The odds of a "white Christmas" in temperate parts of the northern hemisphere have diminished in the last century due to climate change and will likely decline further by 2100, climate and meteorology experts said.
Even though heavy snow this year will guarantee a white Christmas in many parts of Asia, Europe and North America, an 0.7-degree C rise in world temperatures since 1900 and projected bigger rises by 2100 suggest an inexorable trend.
"The probability of snow on the ground at Christmas is already lower than it was even 50 years ago but it will become an even greater rarity many places by the latter half of the century," said Friedrich-Wilhelm Gerstengarber, climate researcher at the Potsdam Institute for Climate Impact Research.
In the northern German city of Berlin, for instance, the chances of snow on the ground on Dec 24, 25 and 26 have fallen from 20 percent a century ago to approximately 15 percent in 2008, he said. By 2100 the odds will be less than 5 percent.
Berlin last had snow on the ground at Christmas in 2001, and even though the German capital is due a festive snowfall, from a statistical point of view, meteorologists say it will not be white in 2008 either.
In cities with more maritime climates, such as London, and mild continental climates like Paris, snow on Christmas is even now fairly rare and will only be a freak occurrence within 100 years, he said.

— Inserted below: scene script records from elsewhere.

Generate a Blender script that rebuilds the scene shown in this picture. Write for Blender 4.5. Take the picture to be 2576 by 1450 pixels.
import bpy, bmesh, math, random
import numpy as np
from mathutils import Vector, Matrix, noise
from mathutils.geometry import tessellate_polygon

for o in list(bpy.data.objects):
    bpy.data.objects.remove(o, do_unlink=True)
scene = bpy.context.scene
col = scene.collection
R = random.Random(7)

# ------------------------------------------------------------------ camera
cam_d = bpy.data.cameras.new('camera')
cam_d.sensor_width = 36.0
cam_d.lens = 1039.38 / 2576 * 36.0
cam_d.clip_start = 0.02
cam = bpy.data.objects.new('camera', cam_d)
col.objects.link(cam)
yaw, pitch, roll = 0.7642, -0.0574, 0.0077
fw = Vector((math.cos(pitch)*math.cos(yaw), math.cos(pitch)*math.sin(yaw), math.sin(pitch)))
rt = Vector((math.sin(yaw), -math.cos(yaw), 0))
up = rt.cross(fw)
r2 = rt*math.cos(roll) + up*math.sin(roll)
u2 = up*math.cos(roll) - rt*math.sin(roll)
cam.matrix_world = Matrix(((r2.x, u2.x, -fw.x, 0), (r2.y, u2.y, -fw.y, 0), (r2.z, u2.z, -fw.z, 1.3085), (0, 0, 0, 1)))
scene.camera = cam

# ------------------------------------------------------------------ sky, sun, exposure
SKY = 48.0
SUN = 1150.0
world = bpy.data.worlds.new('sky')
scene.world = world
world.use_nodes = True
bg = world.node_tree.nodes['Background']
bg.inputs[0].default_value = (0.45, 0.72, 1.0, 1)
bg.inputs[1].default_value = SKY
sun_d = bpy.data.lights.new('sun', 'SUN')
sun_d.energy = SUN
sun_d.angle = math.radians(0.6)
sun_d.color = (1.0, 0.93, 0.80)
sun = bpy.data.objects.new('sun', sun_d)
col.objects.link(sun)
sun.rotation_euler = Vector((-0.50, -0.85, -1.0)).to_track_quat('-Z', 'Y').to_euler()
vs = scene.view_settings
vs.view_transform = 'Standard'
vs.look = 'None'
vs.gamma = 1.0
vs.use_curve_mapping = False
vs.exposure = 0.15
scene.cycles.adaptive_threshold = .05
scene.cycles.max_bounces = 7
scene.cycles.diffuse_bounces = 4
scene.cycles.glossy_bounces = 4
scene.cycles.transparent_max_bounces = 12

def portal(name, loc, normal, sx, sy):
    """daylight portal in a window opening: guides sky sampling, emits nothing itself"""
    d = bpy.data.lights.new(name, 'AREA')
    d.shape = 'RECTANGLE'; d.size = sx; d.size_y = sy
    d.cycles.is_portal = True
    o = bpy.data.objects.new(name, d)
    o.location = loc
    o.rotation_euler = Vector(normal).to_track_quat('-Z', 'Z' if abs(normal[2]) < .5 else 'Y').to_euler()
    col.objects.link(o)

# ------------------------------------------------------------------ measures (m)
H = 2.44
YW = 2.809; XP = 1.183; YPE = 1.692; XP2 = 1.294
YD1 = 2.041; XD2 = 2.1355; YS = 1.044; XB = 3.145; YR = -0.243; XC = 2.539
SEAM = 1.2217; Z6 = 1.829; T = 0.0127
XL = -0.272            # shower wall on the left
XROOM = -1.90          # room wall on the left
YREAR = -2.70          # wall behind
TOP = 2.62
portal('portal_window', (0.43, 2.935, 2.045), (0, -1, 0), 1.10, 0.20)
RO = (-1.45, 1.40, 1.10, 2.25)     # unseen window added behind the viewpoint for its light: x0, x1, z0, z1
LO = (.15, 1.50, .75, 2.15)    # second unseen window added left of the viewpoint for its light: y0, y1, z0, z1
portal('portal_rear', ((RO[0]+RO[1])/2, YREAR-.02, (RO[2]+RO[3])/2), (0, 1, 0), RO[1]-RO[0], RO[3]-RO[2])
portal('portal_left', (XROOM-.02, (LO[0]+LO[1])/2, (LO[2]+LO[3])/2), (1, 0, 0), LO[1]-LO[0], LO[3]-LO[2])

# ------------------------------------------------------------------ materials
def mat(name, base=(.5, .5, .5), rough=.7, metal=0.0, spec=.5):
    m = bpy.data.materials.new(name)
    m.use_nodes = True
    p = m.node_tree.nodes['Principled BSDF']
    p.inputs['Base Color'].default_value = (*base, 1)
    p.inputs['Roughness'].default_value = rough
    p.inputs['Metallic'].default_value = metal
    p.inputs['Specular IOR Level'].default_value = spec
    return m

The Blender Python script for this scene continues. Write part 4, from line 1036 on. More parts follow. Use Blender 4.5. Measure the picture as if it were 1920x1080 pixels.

No snow is expected in either city this year.
"The yearning for snow at Christmas seems to grow stronger the rarer it becomes," Gerstengarber said, noting cities at low altitudes such as Berlin (30 m above sea level) will probably almost never see snow surviving on the ground by 2100.
Betting on the fabled "white Christmas" is a pastime in some countries, like Britain, and oddsmakers will increasingly have to factor in global warming's impact, climate researchers said.